Gökbilimciler bu zamana kadar gözlemlenen en eski kara deliği keşfetti. Kara delik 13 milyar yıldan fazla bir süre önce gerçekleşen Büyük Patlama’dan sadece 400 milyon yıl sonrasına tarihleniyor ve şaşırtıcı derecede büyük bir kütleye sahip. Süper kütleli kara delik güneşimizden birkaç milyon kat kadar büyük.
Cambridge Üniversitesi liderliğindeki uluslararası ekip, kara deliğin geçmişte nasıl göründüğünü tespit edebilmek için James Webb Uzay Teleskobu’nu kullandı. Bu mesafeden gelen ışığın bize ulaşması çok uzun sürdüğü için kara deliğin güncel halinin neye benzediği bilinmiyor.

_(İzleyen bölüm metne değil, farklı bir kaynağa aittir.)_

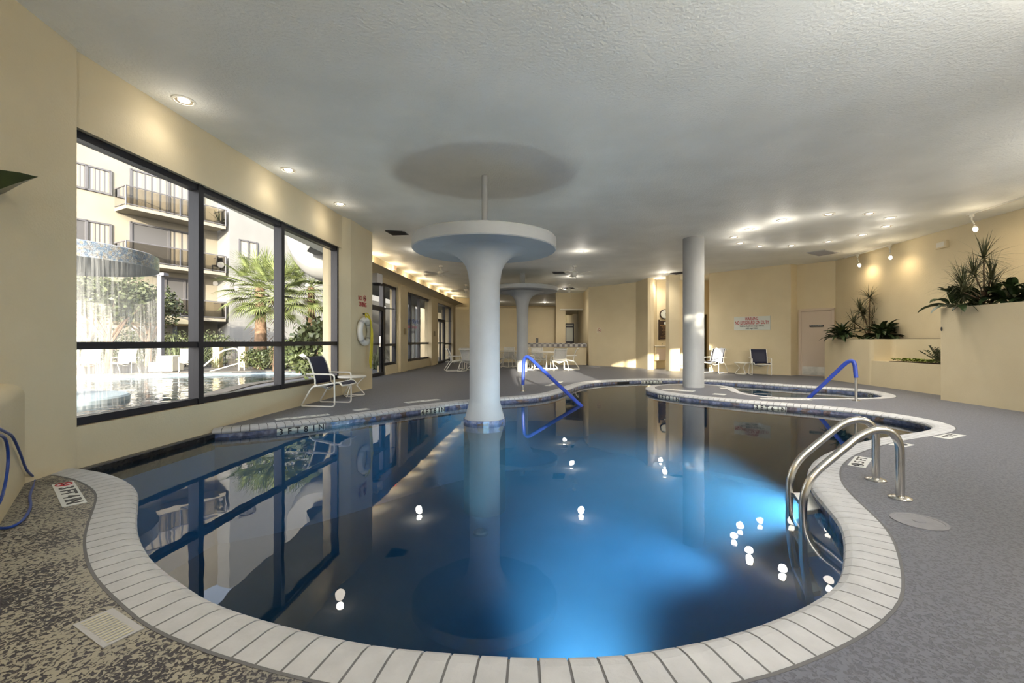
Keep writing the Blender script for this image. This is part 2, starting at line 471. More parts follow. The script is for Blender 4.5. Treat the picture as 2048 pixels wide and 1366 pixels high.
# keep the start/end strips against the wall
hole = [p for p in OUT] + [Vector((WLX(4.6) - .02, 4.6, 0)), Vector((WLX(4.0) - .02, 4.0, 0))]

GY = lambda x: -.38 + x * .437 / .899 - .22      # outer face of the glazed wall behind the camera
ROOM = [(-4.95, GY(-4.95)), (9.6, GY(9.6)), (9.6, 13.5), (8.0, 16.8), (5.0, 19.4), (4.2, 29), (-6, 29), (-6, 9.0), (-4.95, 9.0)]
mb = MB(); mb.flat([ROOM, hole[::-1]], 0)
mb.build('floor', M_deck, kind='structure')

# coping: one tile after another, grout below
cop = MB(); gro = MB()
prof = [(CW, -.03), (CW, .002), (.06, .005), (.022, -.001), (-.004, -.014), (-.012, -.030), (-.004, -.046), (.05, -.052)]
for i in range(len(CUR) - 1):
    vs = []
    for fr in (.045, .955):
        p = CUR[i].lerp(CUR[i + 1], fr); n = NRM[i].lerp(NRM[i + 1], fr).normalized()
        vs += [p + n * o + Vector((0, 0, z)) for o, z in prof]
    k = len(prof)
    fs = [(j, j + 1, k + j + 1, k + j) for j in range(k - 1)] + [(k - 1, 0, k, 2 * k - 1), tuple(range(k))[::-1], tuple(range(k, 2 * k))]
    cop.add(vs, fs)
gp_ = [(CW + .012, -.03), (CW + .012, .0015), (.05, .0015), (.02, -.006), (.002, -.018), (-.003, -.03), (.002, -.044), (.05, -.0515)]
k = len(gp_); vs = []; fs = []
for p, n in zip(CUR, NRM): vs += [p + n * o + Vector((0, 0, z)) for o, z in gp_]
for i in range(len(CUR) - 1): fs += [(i * k + j, i * k + j + 1, (i + 1) * k + j + 1, (i + 1) * k + j) for j in range(k - 1)]
gro.add(vs, fs)
cp = cop.build('pool_coping', M_coping, kind='structure')
gro.build('grout', M_grout, cp)

# tile band, basin, water
def wallstrip(pts, z0, z1):
    m = MB(); v = []; f = []
    for p in pts: v += [Vector((p.x, p.y, z0)), Vector((p.x, p.y, z1))]
    for i in range(len(pts) - 1): f.append((2 * i, 2 * i + 2, 2 * i + 3, 2 * i + 1))
    m.add(v, f); return m
inner = [p + n * .004 for p, n in zip(CUR, NRM)]
led = [Vector((WLX(5.05) + .055, 5.0, 0)), Vector((WLX(3.45) + .055, 3.42, 0))]
loop = inner + led
POOLZ = -1.30
wallstrip(inner, -.20, -.05).build('pool_tile_band', M_tile, kind='structure', smooth=True)
wallstrip(loop + [loop[0]], POOLZ, -.20).build('pool_basin_wall', M_plaster, kind='structure', smooth=True)
m = MB(); m.flat([loop], POOLZ); m.build('pool_basin_floor', M_plaster, kind='structure')
wl_ = [p - n * .003 for p, n in zip(CUR, NRM)] + [led[0] + Vector((.006, 0, 0)), led[1] + Vector((.006, 0, 0))]
wat = MB(); wat.flat([wl_], -.09); nt = len(wat.f)
k = len(wl_); bot = POOLZ + .004
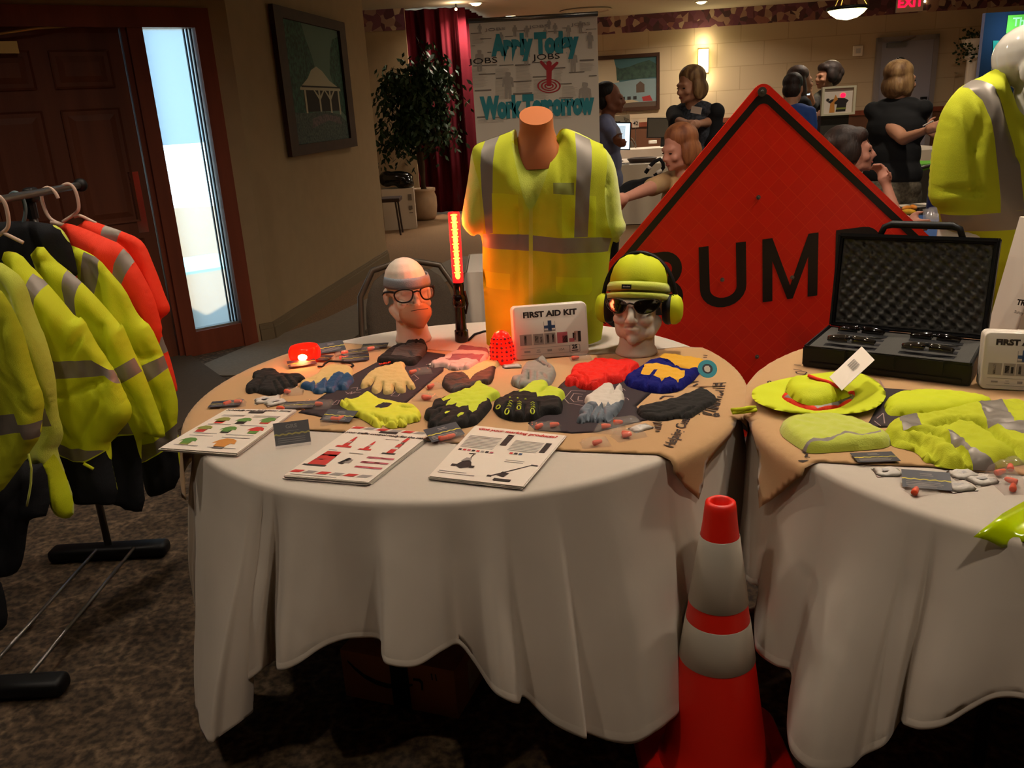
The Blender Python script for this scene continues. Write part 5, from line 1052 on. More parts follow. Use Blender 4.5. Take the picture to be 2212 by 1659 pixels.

KARA DELİKLERİN “BÜYÜK DOĞMASI” MÜMKÜN
Gökbilimciler Samanyolu gibi galaksilerin merkezinde bulunan süper kütleli kara deliklerin milyarlarca yıl içinde bugünkü boyutlarına ulaştığına inanıyor.
Ancak yeni keşfedilen kara deliğin boyutu, kara deliklerin “büyük doğmuş” olabileceklerini ya da mümkün olduğu düşünülenden beş kat daha yüksek oranda madde yiyebileceklerini gösteriyor.
Standart modellere göre süper kütleli kara delikler, ölü yıldızların kalıntılarından oluşuyor ve Güneş’in kütlesinin yaklaşık yüz katı kadar bir kara delik oluşturabiliyor.
Beklendiği gibi büyüseydi yeni keşfedilen bu kara deliğin gözlemlenen boyutuna ulaşması yaklaşık bir milyar yıl alacaktı. Ancak bu kara delik tespit edildiğinde evren bir milyar yaşında bile değildi.
KARA DELİĞİN BOYUTLARI EVRENİN YAŞIYLA ORANTISIZ
Profesör Roberto Maiolino, “Evrende bu kadar büyük bir kara deliği görmek için çok erken, bu yüzden kara deliklerin büyüyebileceği başka yollar olduğunu da düşünmeliyiz.” dedi.
Tüm kara delikler gibi bu da büyümesini hızlandırmak için, “GN-z11” adı verilen ev sahibi galaksideki maddeleri tüketiyor olmalı.
Ancak bu eski kara deliğin küçük kardeşlerinden çok daha güçlü bir şekilde “maddeyi yuttuğu” gözlemlendi.
Zamanla bu yıldız oluşum sürecini durdurabilir ve galaksi ile kara deliğin besin kaynağını tüketebilir dolayısıyla kara deliğin kendisini de öldürebilir.
Uzmanlar kara deliğin veya ona ev sahipliği yapan galaksinin bugün neye benzediğini bilmenin imkansız olduğunu çünkü bu mesafeden gelen ışığın bize ulaşmasının çok uzun sürdüğünü söyledi. Bulgular Nature dergisinde yayınlandı.